Sägewerk (Saw work) in some ways stands for what Strobl has achieved in all three pieces. Think of the ‘ups and downs’ of a saw’s teeth. Translate their (probably regular) alternation into the both melodic and dynamic contours of (‘conventional’) music. Add the specific grating and ‘collision’ of a hand or mechanical (circular) saw with the material it’s cutting… more metal here, but also wood. That’s what Strobl recreates. He doesn’t imitate it - although there are passages with the intensity of an angle-grinder’s job. Neither does he try to be clever by hinting at such interaction’s attributes; rather, he creates something entirely novel and expressive of how sounds work in and of themselves.

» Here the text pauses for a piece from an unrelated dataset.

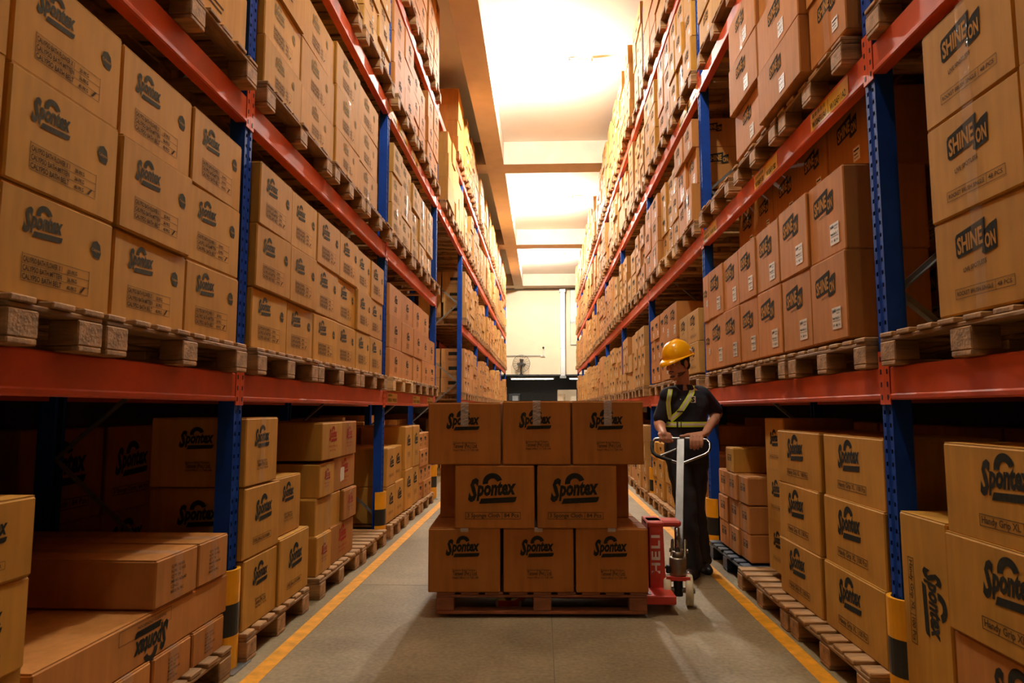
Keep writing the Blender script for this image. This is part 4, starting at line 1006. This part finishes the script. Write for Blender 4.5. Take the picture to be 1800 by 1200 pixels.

The starting point of the familiar object (a saw and its teeth) seems to be quietly present so as to provide structure and development. Short snaps of rhythm and sudden (though never gratuitous) interjections are superimposed rather than clumsily added. Yes, the booklet explains that the sawing acknowledges work on a neighbour’s farm during lockdown in 2020. But the piece - like all the music on this CD - is to be appreciated and enjoyed for the superb intricacy and conviction of the pure sound by itself.

The acoustic of this CD is, almost needless to say, as conducive to our enjoyment as it needs to be. The (presumably assistant) engineer responsible for mastering the project, Martin Klebahn, has done everything to give us a forward yet unobtrusive experience which - at the same time - is not hard on the ears during repeated listening. Austrian Gramophone’s booklet, although improperly proofed, offers useful insights into Strobl’s world and purpose. More detail, with greater insight into the technicalities and processes which Strobl uses, would have been welcome but as a snapshot of what one of the most imaginative, competent and inspiring musicians in this field is able to produce. Whether you are new to electroacoustic music or already familiar with the genre, this CD is likely to intrigue and satisfy.